Bitcoin protocol Babylon completed its second staking round on Tuesday, increasing deposits to about 24,000 BTC ($1.5 billion) from about 1,000 BTC previously.
The staking round was “duration-based,” meaning it lasted for 10 Bitcoin blocks.
Babylon, a Bitcoin staking platform billed as a new way of providing the original blockchain’s security to new protocols and decentralized applications, pulled in about $1.5 billion worth of bitcoin on Tuesday after briefly opening to additional deposits.
The uptake could show robust demand for a growing decentralized finance (DeFi) ecosystem atop the 15-year-old Bitcoin blockchain, previously confined to alternative networks like Ethereum and Solana.
David Tse, Babylon’s co-founder, who also has an appointment as an engineering professor at Stanford University, told CoinDesk in an emailed statement that the inflows were “way beyond our expectations.”
According to Babylon staking dashboard, some 18,601 BTC had already been staked as of 20:03 UTC (4:03 p.m.
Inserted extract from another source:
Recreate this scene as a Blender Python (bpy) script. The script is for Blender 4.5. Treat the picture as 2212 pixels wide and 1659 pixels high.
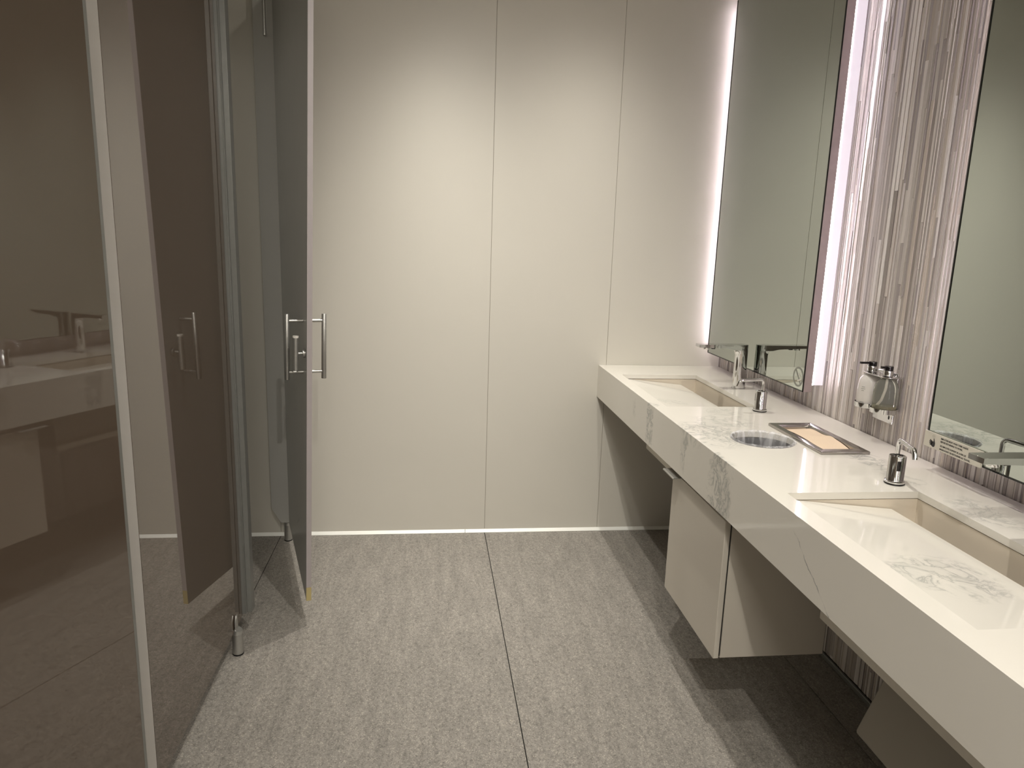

ET), with an additional 5,419 BTC pending in the staking queue.
The cap was lifted for about 10 Bitcoin blocks over the course of one hour and 23 minutes, with the only restriction being that users could only stake up to 500 BTC per transaction. (Many transactions are typically included in each block.)
Because of that structure, the round of new staking deposits was described as “duration-based,” in a departure from the initial opening in August, where the cap was set at a fixed 1,000 BTC and filled up in an hour and 14 minutes.
Babylon’s aim is to allow proof-of-stake chains to acquire capital from the deep reserves stored in BTC.
It is one of a large number of initiatives aimed at introducing utility to Bitcoin – commonplace on networks such as Ethereum but historically largely absent from the world’s first blockchain.
The project turned heads in May this year when it completed a $70 million funding round, following an $18 million round the previous December.
UPDATE (22:48 UTC): Adds comment from Babylon co-founder David Tse.